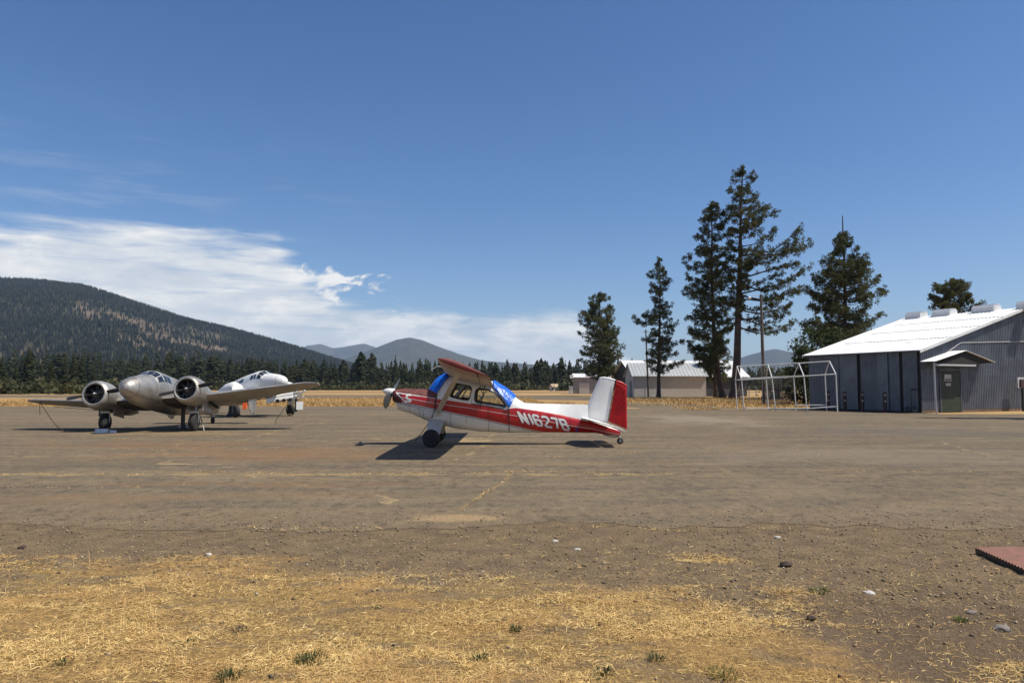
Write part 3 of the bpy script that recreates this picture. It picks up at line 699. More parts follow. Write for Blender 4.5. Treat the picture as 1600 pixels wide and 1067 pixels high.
pine('pine_tree', 'short pine with a crooked trunk behind the leaning pine', None, 125, [(1119, 617), (1116, 590), (1118, 560), (1121, 520)],
     [(.25, 2.2, 2.2), (.5, 2.8, 2.6), (.8, 2.0, 2.0), (.97, .7, .8)], 8, 70, .5, k=12, thick=.3)
# broadleaf trees left of the hangar
def leafy(label, px, top, D, w_, seed, n=1700, low=.12, mt='leaf'):
    rs = np.random.RandomState(seed); H = P(px, top, D).z; loc = Vector((P(px, 604, D).x, D, 0)); e = empty('broadleaf_tree', loc, label, 'tree')
    tr = MB(); tr.tube([loc + Vector((0, 0, -.1)), loc + Vector((.1, 0, H * .35)), loc + Vector((0, .1, H * .8))], [.2, .14, .03], 8); cl = []
    for i in range(46):
        a = rs.uniform(0, 2 * PI); u = rs.uniform(low, .97); rr = w_ * math.sqrt(max(0.02, 1 - ((u - .5) / .55) ** 2)) * rs.uniform(.5, 1)
        c = loc + Vector((math.cos(a) * rr, math.sin(a) * rr, u * H)); cl.append(c)
        tr.tube([loc + Vector((0, 0, max(.3, u * H - rr * .6))), loc.lerp(c, .6) + Vector((0, 0, u * H * .1)), c], [.05, .03, .01], 4, m=1, cap=False)
    cl = np.array([tuple(c) for c in cl]); c = cl[rs.randint(0, len(cl), n)] + rs.normal(0, 1, (n, 3)) * np.array([.42, .42, .24]) * (w_ / 2.2)
    d_ = rs.normal(0, 1, (n, 3)); d_[:, 2] *= .5; d_ /= np.linalg.norm(d_, axis=1)[:, None]; s_ = np.cross(d_, rs.normal(0, 1, (n, 3))); s_ /= np.linalg.norm(s_, axis=1)[:, None]
    q = rs.uniform(.09, .19, (n, 1)); v = np.stack([c - d_ * q, c - s_ * q * .55, c + d_ * q, c + s_ * q * .55], 1).reshape(-1, 3)
    np_mesh('crown', v, np.arange(len(v)).reshape(-1, 4), M[mt], parent=e); tr.build('trunk', [M['bark'], M['twig']], e, smooth=60, weld=False)
leafy('green broadleaf tree rising behind the left end of the hangar', 1284, 508, 74, 2.6, 21, 5200)
leafy('lower dark bushy tree against the far left corner of the hangar', 1256, 537, 72, 1.7, 22, 3600, .05)
leafy('small tree left of the hangar behind the wire enclosure', 1216, 572, 96, 2.6, 23, 2600, .05, 'bush')
# large pine just outside the frame, its shadow reaches into the picture
pine('pine_tree', 'pine standing just right of the view whose shadow falls before the hangar', None, 41.5, [(1800, 640), (1800, 400), (1800, 120)],
     [(.2, 1.0, 1.2), (.5, 1.6, 1.7), (.8, 1.2, 1.3), (.97, .5, .5)], 9, 70, .45, k=10, thick=.3)
# distant single bushes on the right of the field
for i, (px, D, w_, lb) in enumerate(((885, 330, 5.5, 'dark bush on the field beyond the red plane spine'), (897, 335, 4, 'smaller dark bush right of the first one on the field'))):
    loc = Vector((P(px, 604, D).x, D, -.1)); v, f = blob_np(70 + i, 260); o = np_mesh('bush', v * w_ + np.array(loc), f, M['needle_far'], origin=loc); tag(o, lb, 'bush', 'bushes far on the field')

# ---------------------------------------------------------------- grasses and gravel
def blades(name, pos, L, wd, m, seed, flat=.7, label=None, cat='grass', parent=None, zoff=0.0):
    rs = np.random.RandomState(seed); n = len(pos); a = rs.uniform(0, 2 * PI, n)
    el_ = np.abs(rs.normal(0, 1, n)) * (1 - flat) * 1.3 + .04; el_ = np.clip(el_, .03, 1.45)
    d1 = np.stack([np.cos(a) * np.cos(el_), np.sin(a) * np.cos(el_), np.sin(el_)], -1)
    a2 = a + rs.normal(0, .5, n); e2 = el_ - rs.uniform(.1, .7, n); d2 = np.stack([np.cos(a2) * np.cos(e2), np.sin(a2) * np.cos(e2), np.sin(e2)], -1)
    sd = np.stack([-np.sin(a), np.cos(a), rs.normal(0, .4, n)], -1) * (wd * rs.uniform(.6, 1.3, n))[:, None] * .5
    l = (L * rs.uniform(.45, 1.2, n))[:, None]; mid = pos + d1 * l * .55; tip = mid + d2 * l * .45
    tip[:, 2] = np.maximum(tip[:, 2], pos[:, 2] + .004)
    v = np.stack([pos - sd, pos + sd, mid + sd * .8, mid - sd * .8, tip + sd * .15, tip - sd * .15], 1).reshape(-1, 3)
    i = np.arange(n)[:, None] * 6; f = np.concatenate([i + [0, 1, 2, 3], i + [3, 2, 4, 5]], 0)
    return tag(np_mesh(name, v, f, m), label, cat, kind='stuff')
rs = np.random.RandomState(77)
def fbm(x, y, s, seed): return nz(x, y, s, seed, 3)
n = 420000; Y = rs.uniform(4.1, 9.3, n); X = rs.uniform(-1, 1, n) * Y * .74
xg = np.linspace(-7.5, 7.5, 161); yg = np.linspace(4, 9.5, 90); GX, GY = np.meshgrid(xg, yg)
NB = nz(GX * 1.0, GY * 2.2, .5, 1.3, 4); NF = nz(GX, GY * 1.6, 2.6, 6.3, 4); ZG = ground_z(GX, GY)
def samp(A, x, y):
    i = np.clip(((x - xg[0]) / (xg[1] - xg[0])), 0, len(xg) - 1.01); j = np.clip(((y - yg[0]) / (yg[1] - yg[0])), 0, len(yg) - 1.01)
    a, b_ = i.astype(int), j.astype(int); u, w_ = i - a, j - b_
    return A[b_, a] * (1 - u) * (1 - w_) + A[b_, a + 1] * u * (1 - w_) + A[b_ + 1, a] * (1 - u) * w_ + A[b_ + 1, a + 1] * u * w_
bound = 7.05 - 3.0 * np.clip((X - 1.1) / 2.6, 0, 1) + .85 * np.clip((X + 6) / 2.4, 0, 1) * np.clip((-.6 - X) / 2, 0, 1)
dens = np.clip((bound - Y) * .8 + samp(NB, X, Y) * 3.3, 0, 1) * np.clip(.55 + samp(NF, X, Y) * 2.0, .06, 1)
keep = rs.rand(n) < dens * .92 + .006 + .03 * np.clip((8.6 - Y), 0, 1); X, Y = X[keep], Y[keep]
blades('dry_grass', np.stack([X, Y, samp(ZG, X, Y)], -1), .068, .0036, M['straw'], 3, .86, 'matted straw-coloured dry grass covering the foreground')
# upright tan stalks
sub = rs.rand(len(X)) < .06; blades('dry_stalks', np.stack([X[sub], Y[sub], samp(ZG, X[sub], Y[sub])], -1), .10, .0026, M['straw'], 5, .1, 'thin upright straw stalks scattered through the foreground grass')
# golden field grass, tall enough to show as an edge
n = 70000; Y = np.concatenate([rs.uniform(70, 118, n // 2), rs.uniform(70, 78, n // 2)]); X = np.concatenate([rs.uniform(-64, 22, n // 2), rs.uniform(-55, 6, n // 2)])
k_ = ~((X > 3) & (Y > 74 + (26 - X) * 0)); X, Y = X[k_], Y[k_]
blades('field_grass', np.stack([X, Y, X * 0], -1), .42, .035, M['fieldgrass'], 6, .05, 'golden knee-high dry grass beyond the apron')
n = 60000; X = rs.uniform(13, 46, n); Y = rs.uniform(64, 120, n)
k_ = (Y > 66 + np.clip(24 - X, 0, 12) * 1.3) & (Y < 118) ; k_ &= ~((X > 12) & (X < 22) & (Y < 85) & (rs.rand(n) < .9) & (X / Y < .205))
X, Y = X[k_], Y[k_]; k_ = fbm(X, Y, .15, 4.) > -.25; X, Y = X[k_], Y[k_]
blades('roadside_grass', np.stack([X, Y, X * 0], -1), .36, .04, M['fieldgrass'], 7, .05, 'golden grass under the tall pines by the sheds')
n = 9000; X = rs.uniform(14, 30, n); Y = rs.uniform(58.5, 66, n)
k_ = (fbm(X, Y, .3, 14.) > .0) & (X < 24.0); blades('weeds', np.stack([X[k_], Y[k_], X[k_] * 0 + .01], -1), .25, .03, M['fieldgrass'], 8, .3, 'thin dry weeds at the edge of the apron near the pipe frame')
# dead weeds growing along the cracks of the apron
rs = np.random.RandomState(31); cp = []
for path, wdt, dn in (([(0, 742), (200, 741), (350, 738), (520, 742), (700, 739), (860, 737), (1055, 741)], .13, 260), ([(1055, 741), (1180, 737), (1400, 736), (1600, 739)], .05, 60),
        ([(150, 716), (300, 700), (420, 704), (560, 690)], .16, 90), ([(0, 708), (180, 702), (330, 706), (470, 697)], .14, 80), ([(520, 656), (455, 668), (380, 688), (300, 700)], .12, 110), ([(985, 644), (1120, 655), (1250, 668)], .16, 80),
        ([(703, 806), (740, 786), (760, 770), (790, 752), (800, 740)], .045, 200), ([(640, 712), (700, 700), (760, 703)], .12, 120), ([(840, 722), (900, 708), (960, 712), (1010, 702)], .09, 120), ([(40, 690), (160, 684), (300, 690)], .2, 90),
        ([(430, 668), (520, 664), (600, 672)], .2, 70), ([(1100, 700), (1230, 712), (1380, 705)], .07, 80), ([(380, 826), (420, 829), (520, 825), (600, 829)], .06, 130), ([(880, 828), (1000, 824), (1200, 829), (1380, 826)], .05, 160), ([(0, 760), (160, 764), (300, 757)], .06, 90)):
    for (x0, y0), (x1, y1) in zip(path[:-1], path[1:]):
        a, b_ = G(x0, y0), G(x1, y1); L = (b_ - a).length; n = int(L * dn); n = int(n * .6); t_ = rs.rand(n); X = a.x + (b_.x - a.x) * t_; Y = a.y + (b_.y - a.y) * t_
        j = nz(X, Y * 0, 1.1, y0 * .01, 3) * .35 + nz(X, Y * 0, 5., y0 * .02, 2) * .06; gp = nz(X, Y, 1.7, 4. + x0 * .01, 3); k_ = gp + rs.normal(0, .12, n) > -.06
        cp.append(np.stack([X + rs.normal(0, wdt * .4, n), Y + j + rs.normal(0, wdt * .5, n), X * 0 + .008], -1)[k_])
blades('crack_weeds', np.concatenate(cp), .045, .007, M['straw'], 32, .6, 'dead straw weeds growing in lines along the asphalt cracks')
# gravel
def pebs(name, n, y0, y1, s0, s1, seed, fn, label):
    rs = np.random.RandomState(seed); Y = rs.uniform(y0, y1, n); X = rs.uniform(-1, 1, n) * Y * .74; k_ = rs.rand(n) < fn(X, Y); X, Y = X[k_], Y[k_]; n = len(X)
    ico = np.array([(1, 0, 0), (-1, 0, 0), (0, 1, 0), (0, -1, 0), (0, 0, 1), (0, 0, -1)], float)
    fc = np.array([(0, 2, 4), (2, 1, 4), (1, 3, 4), (3, 0, 4), (2, 0, 5), (1, 2, 5), (3, 1, 5), (0, 3, 5)])
    s = s0 + (s1 - s0) * rs.rand(n) ** 12; j = rs.uniform(.6, 1.2, (n, 6, 1)); a = rs.uniform(0, 2 * PI, n); v = ico[None] * j * s[:, None, None] * np.array([1, .75, .5])
    c, q = np.cos(a)[:, None], np.sin(a)[:, None]; x = v[..., 0] * c - v[..., 1] * q; y = v[..., 0] * q + v[..., 1] * c; x += .3 * v[..., 2]
    zz = np.where(Y < 9.4, samp(ZG, X, np.clip(Y, 4, 9.4)), .006)
    V = np.stack([x + X[:, None], y + Y[:, None], v[..., 2] + zz[:, None] + s[:, None] * .25], -1).reshape(-1, 3)
    tag(np_mesh(name, V, (fc[None] + np.arange(n)[:, None, None] * 6).reshape(-1, 3), M['pebble']), label, 'gravel', kind='stuff')
pebs('gravel', 52000, 4.2, 12.8, .0035, .028, 4, lambda x, y: np.clip((y - (6.2 - np.clip((x - .6) * .5, 0, 2.2))) * .5, .06, 1) * np.clip((12.4 - y) / 3.0, 0.0, 1) ** 1.5, 'loose brown gravel between the grass and the asphalt')
pebs('fine_gravel', 170000, 4.2, 11.6, .0035, .012, 14, lambda x, y: np.clip((y - (5.6 - np.clip((x - .6) * .5, 0, 2.2))) * .5, .1, 1) * np.clip((11.6 - y) / 2.5, 0.0, 1), 'fine pale and dark chippings over the brown dirt')
pebs('loose_grit', 5000, 10.2, 24, .004, .022, 6, lambda x, y: np.clip(.8 - (y - 10) * .05, .15, 1), 'small grit scattered on the asphalt')
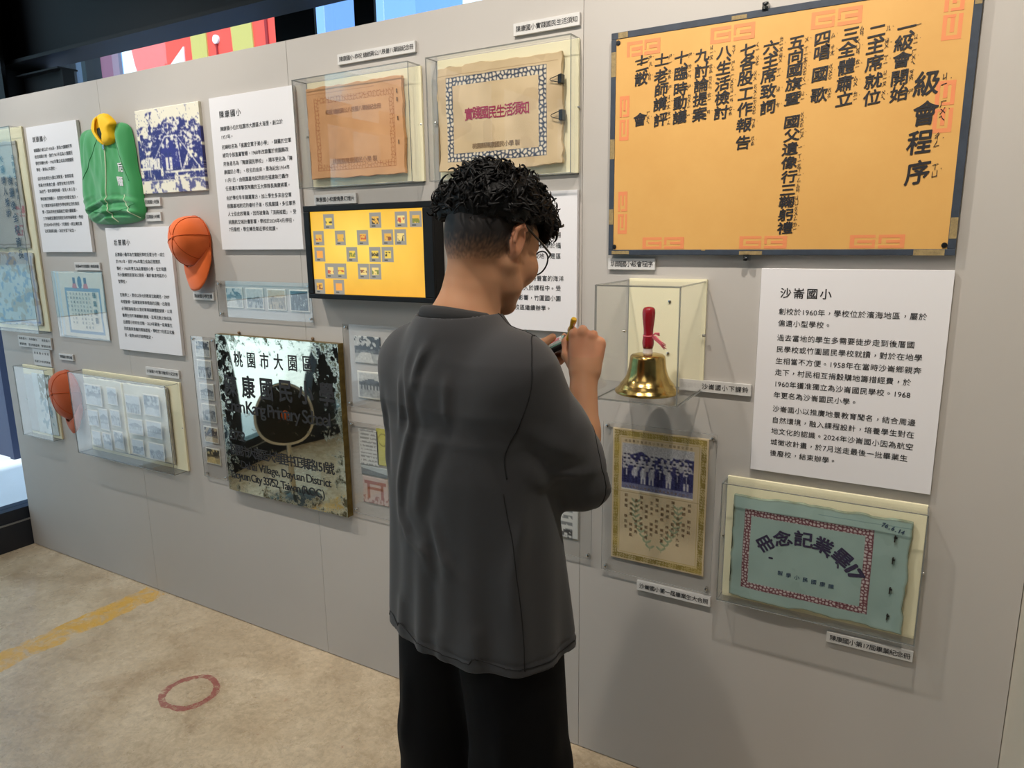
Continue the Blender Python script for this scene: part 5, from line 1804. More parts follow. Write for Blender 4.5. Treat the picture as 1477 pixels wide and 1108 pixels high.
class Field:
    def __init__(s, xs, ys, zs):
        s.x, s.y, s.z = (np.asarray(a, np.float32) for a in (xs, ys, zs))
        s.f = np.full((len(xs), len(ys), len(zs)), 1.0, np.float32)

    def sub(s, lo, hi):
        ix = [slice(max(0, np.searchsorted(a, l) - 1), np.searchsorted(a, h) + 1) for a, l, h in zip((s.x, s.y, s.z), lo, hi)]
        return tuple(ix), s.x[ix[0]][:, None, None], s.y[ix[1]][None, :, None], s.z[ix[2]][None, None, :]

    def blend(s, ix, d, k, mode):
        cur = s.f[ix]
        if mode == 'cut':
            h = np.clip(0.5 - 0.5 * (d + cur) / k, 0, 1)
            s.f[ix] = cur * (1 - h) - d * h + k * h * (1 - h)
        else:
            h = np.clip(0.5 + 0.5 * (cur - d) / k, 0, 1)
            s.f[ix] = cur * (1 - h) + d * h - k * h * (1 - h)

    def cone(s, a, b, ra, rb, k=0.01, mode='add', sc=None):
        """rounded cone between two points"""
        a, b = np.array(a, float), np.array(b, float)
        m = max(ra, rb) + 2.5 * k + 0.01
        ix, X, Y, Z = s.sub(np.minimum(a, b) - m, np.maximum(a, b) + m)
        ba = b - a
        L2 = max(float(ba @ ba), 1e-12)
        h = np.clip(((X - a[0]) * ba[0] + (Y - a[1]) * ba[1] + (Z - a[2]) * ba[2]) / L2, 0, 1)
        d = np.sqrt((X - a[0] - h * ba[0]) ** 2 + (Y - a[1] - h * ba[1]) ** 2 + (Z - a[2] - h * ba[2]) ** 2) - (ra + (rb - ra) * h)
        s.blend(ix, d, k, mode)
        return s

    def chain(s, pts, rs, k=0.008, mode='add'):
        for i in range(len(pts) - 1):
            s.cone(pts[i], pts[i + 1], rs[i], rs[i + 1], k, mode)
        return s

    def ball(s, c, r, k=0.01, R=None, mode='add'):
        """ellipsoid with radii r, turned by R"""
        c, r = np.array(c, float), np.array(r if np.ndim(r) else (r, r, r), float)
        m = r.max() + 2.5 * k + 0.01
        ix, X, Y, Z = s.sub(c - m, c + m)
        X, Y, Z = X - c[0], Y - c[1], Z - c[2]
        if R is not None:
            X, Y, Z = (R[0][j] * X + R[1][j] * Y + R[2][j] * Z for j in range(3))
        q = np.sqrt((X / r[0]) ** 2 + (Y / r[1]) ** 2 + (Z / r[2]) ** 2) + 1e-6
        g = np.sqrt((X / r[0] ** 2) ** 2 + (Y / r[1] ** 2) ** 2 + (Z / r[2] ** 2) ** 2) + 1e-6
        d = q * (q - 1) / g
        s.blend(ix, d, k, mode)
        return s

    def mesh(s, name, smooth=1):
        v, q = surface_net(s.f, s.x.astype(float), s.y.astype(float), s.z.astype(float))
        for _ in range(smooth):      # gentle Laplacian pass to take the grid out of the surface
            e = np.concatenate([q[:, [0, 1]], q[:, [1, 2]], q[:, [2, 3]], q[:, [3, 0]]])
            acc = np.zeros_like(v)
            n = np.zeros(len(v))
            np.add.at(acc, e[:, 0], v[e[:, 1]])
            np.add.at(acc, e[:, 1], v[e[:, 0]])
            np.add.at(n, e[:, 0], 1)
            np.add.at(n, e[:, 1], 1)
            v = v * 0.45 + 0.55 * acc / np.maximum(n, 1)[:, None]
        me = bpy.data.meshes.new(name)
        me.vertices.add(len(v))
        me.vertices.foreach_set('co', v.astype(np.float32).ravel())
        me.loops.add(len(q) * 4)
        me.loops.foreach_set('vertex_index', q.astype(np.int32).ravel())
        me.polygons.add(len(q))
        me.polygons.foreach_set('loop_start', np.arange(0, len(q) * 4, 4, dtype=np.int32))
        me.polygons.foreach_set('loop_total', np.full(len(q), 4, np.int32))
        me.update(calc_edges=True)
        me.polygons.foreach_set('use_smooth', [True] * len(q))
        return me, v


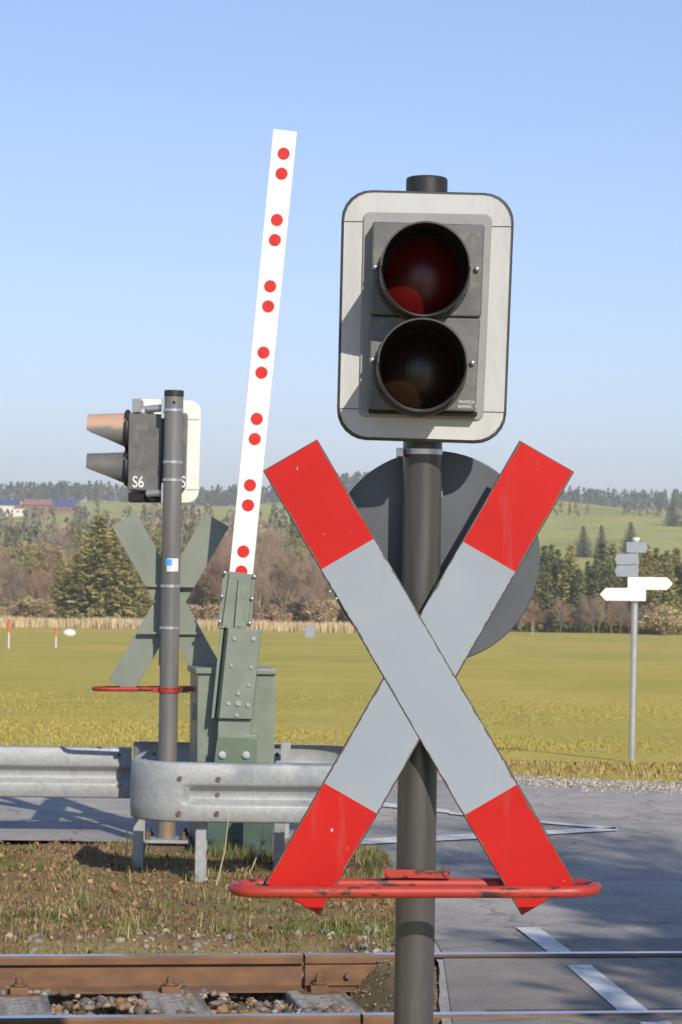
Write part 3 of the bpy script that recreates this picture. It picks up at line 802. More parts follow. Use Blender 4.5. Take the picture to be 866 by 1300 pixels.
# front beam with rounded nose
YG=13.55
zG=W(280,1007,YG).z
g2=thing('guardrail',(W(254,1100,YG).x,YG,0),'short galvanised guardrail with rounded nose wrapping the front of the barrier','guardrail','guardrails around the barrier')
xl=W(160.5,1007,YG).x; xr=W(412,1007,YG).x
R=.20; path=[];amp=[]
yb=YG+.078
path += [(xl+.078,yb+.75),(xl+.078,yb+.45),(xl+.078,yb+R)]; amp+=[0,0,0]
for i in range(1,9):
    th=math.pi+ (math.pi/2)*i/8; path.append((xl+.078+R+R*math.cos(th),yb+R+R*math.sin(th))); amp.append(0)
x0=xl+.078+R
path.append((x0+.02,yb)); amp.append(0); path.append((x0+.05,yb)); amp.append(1)
for i in range(1,20):
    x=x0+.05+(xr-x0-.05)*i/19; path.append((x,yb+.05*((i/19)**2))); amp.append(1)
R2=.20; xe,ye=path[-1]
for i in range(1,12):
    th=-math.pi/2+math.pi*.5*i/11; path.append((xe+R2*math.cos(th),ye+R2+R2*math.sin(th))); amp.append(1)
path.append((path[-1][0],path[-1][1]+1.1)); amp.append(1)
bg=beam(path,zG,1,amp,g2)
# bolts on the front beam
pts=[]
for x,y in ((228.5,988),(277.5,989),(227,1032.5),(275.5,1032.5)): pts.append((W(x,y,YG-.002),(0,-1,0)))
for x,y in ((226.5,1008.5),(276,1009)): pts.append((W(x,y,YG+.054),(0,-1,0)))
bolts(bg,pts)
# posts of the front beam
for px,Yp in ((254.5,YG+.085),(354,YG+.75),(175,YG+.70)):
    mb=MB(); q=W(px,1100,Yp); 
    mb.box((q.x-.024,Yp+.05,.28),(.008,.10,.62)); mb.box((q.x,Yp,.28),(.056,.008,.62)); mb.box((q.x,Yp+.10,.28),(.056,.008,.62)); mb.build('post',M['galv'],g2,bevel=.001)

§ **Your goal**
From the entries above, give again exactly the lines running from the line with "Continue the Blender" to the line with "s.f[ix] = cur * (1 - h) +"; include both of those lines.

§ **Result**
Continue the Blender Python script for this scene: part 5, from line 1804. More parts follow. Write for Blender 4.5. Treat the picture as 1477 pixels wide and 1108 pixels high.
class Field:
    def __init__(s, xs, ys, zs):
        s.x, s.y, s.z = (np.asarray(a, np.float32) for a in (xs, ys, zs))
        s.f = np.full((len(xs), len(ys), len(zs)), 1.0, np.float32)

    def sub(s, lo, hi):
        ix = [slice(max(0, np.searchsorted(a, l) - 1), np.searchsorted(a, h) + 1) for a, l, h in zip((s.x, s.y, s.z), lo, hi)]
        return tuple(ix), s.x[ix[0]][:, None, None], s.y[ix[1]][None, :, None], s.z[ix[2]][None, None, :]

    def blend(s, ix, d, k, mode):
        cur = s.f[ix]
        if mode == 'cut':
            h = np.clip(0.5 - 0.5 * (d + cur) / k, 0, 1)
            s.f[ix] = cur * (1 - h) - d * h + k * h * (1 - h)
        else:
            h = np.clip(0.5 + 0.5 * (cur - d) / k, 0, 1)
            s.f[ix] = cur * (1 - h) + d * h - k * h * (1 - h)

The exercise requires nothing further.